Who buys the food items? According to Schlichter, "Men and women mostly buy them for gifts, but I think sometimes they keep some for themselves. The mystery is, will they ever unpack them and actually use the fabric? I'm not sure about that."

When asked whether her designs would spark a trend of having food items in a quilt shop, Schlichter says, "It was always there. We just weren't packaging it in food containers."

Delectable delights from Nana's Pantry fit right in with the dry goods, notions and cookbooks at Heartwarmers Mercantile because merchandise charmingly fills four rooms of a 1870s home. In fact, some people stop by just to tour the building. Schlichter explains, "I get men who want to see the house and women who follow along. I had a writer come in recently. He was writing about a home this age in Kansas and needed some details about the house to finish his writing."

Even Schlichter is there by design. It all started about eight years ago. She had lost her job with a nonprofit organization. She says, "They ran out of money as nonprofits are known to do." And she began contemplating what she would do next. She had years of experience operating a florist shop in Ojai, but decided she didn't want to do anything involving perishables. It was important to Schlichter, however, that she worked at something she enjoyed.

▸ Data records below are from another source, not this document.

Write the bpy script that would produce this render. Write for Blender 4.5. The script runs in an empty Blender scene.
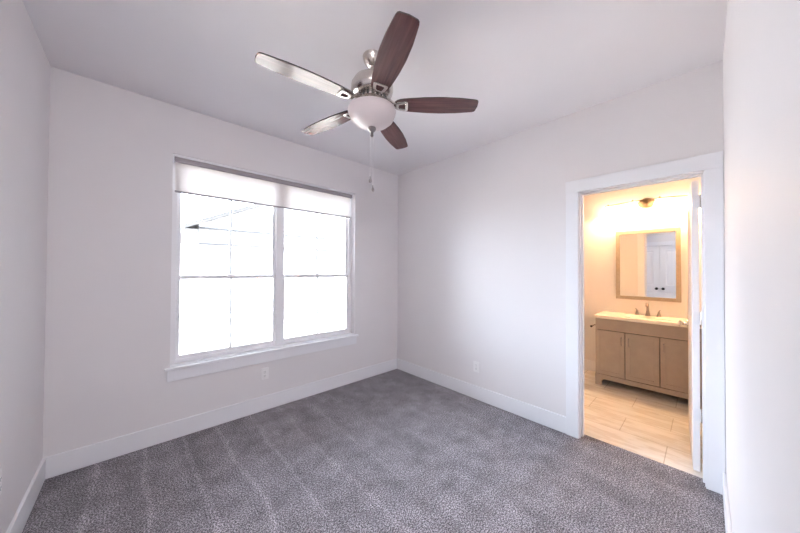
import bpy, bmesh, math, random
from mathutils import Vector, Matrix
random.seed(7)
S = bpy.context.scene
COL = S.collection
PI = math.pi

# ------------------------------------------------------------------ camera
YAW, PITCH, ROLL, FPX = .8228, .0117, .0058, 283.37
cd = bpy.data.cameras.new('camera'); cam = bpy.data.objects.new('camera', cd); COL.objects.link(cam)
fw = Vector((math.cos(YAW)*math.cos(PITCH), math.sin(YAW)*math.cos(PITCH), math.sin(PITCH)))
rt = Vector((math.sin(YAW), -math.cos(YAW), 0)); up = rt.cross(fw)
r2 = rt*math.cos(ROLL) + up*math.sin(ROLL); u2 = up*math.cos(ROLL) - rt*math.sin(ROLL)
cam.matrix_world = Matrix(((r2.x, u2.x, -fw.x, -2.7139), (r2.y, u2.y, -fw.y, -2.9722),
                           (r2.z, u2.z, -fw.z, 1.3924), (0, 0, 0, 1)))
cd.sensor_width = 36; cd.lens = FPX/800*36; cd.clip_start = .02
S.camera = cam

# ------------------------------------------------------------------ light and exposure
SKY = 7.7
W = bpy.data.worlds.new('sky'); S.world = W; W.use_nodes = True
bg = W.node_tree.nodes['Background']; bg.inputs[0].default_value = (.77, .86, 1.0, 1); bg.inputs[1].default_value = SKY
sd = bpy.data.lights.new('sun', 'SUN'); sd.energy = 22.0; sd.angle = .01; sd.color = (1, .93, .82)
# unseen sky glow added left of the window to brighten the right wall
wn, wl = W.node_tree.nodes, W.node_tree.links
wt = wn.new('ShaderNodeTexCoord'); wd = wn.new('ShaderNodeVectorMath'); wd.operation = 'DOT_PRODUCT'
wd.inputs[1].default_value = Vector((-.90, .36, .26)).normalized(); wl.new(wt.outputs['Generated'], wd.inputs[0])
wm = wn.new('ShaderNodeMapRange'); wm.interpolation_type = 'SMOOTHSTEP'
wm.inputs[1].default_value = .1; wm.inputs[2].default_value = 1.0; wm.inputs[3].default_value = SKY; wm.inputs[4].default_value = SKY*2.7
wl.new(wd.outputs['Value'], wm.inputs[0]); wl.new(wm.outputs[0], bg.inputs[1])
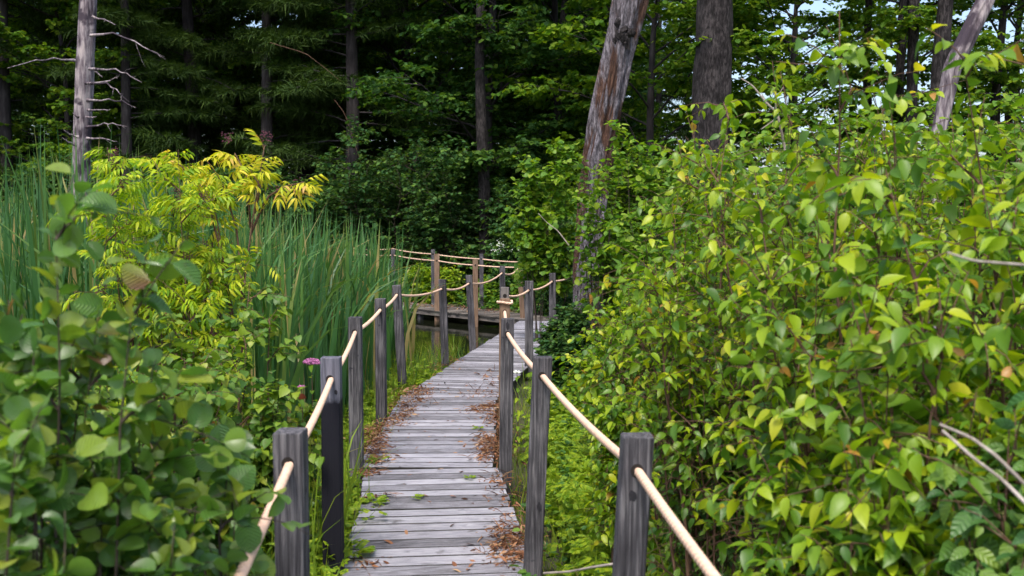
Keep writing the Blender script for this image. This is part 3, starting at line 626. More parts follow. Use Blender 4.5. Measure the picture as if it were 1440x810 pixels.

And she asked herself, "What would I like to do every day?" She responded, "Sew." And the rest is history.

Schlichter will be busy this fall making hand crafting a large supply of her delectable culinary delights in preparation for a quilt show she's sponsoring in Ojai January 25 and 26. She's fairly sure that a good number of the 2000 people expected that weekend, will be looking for flavors of orange, raspberry, cinnamon and watermelon fat quarters.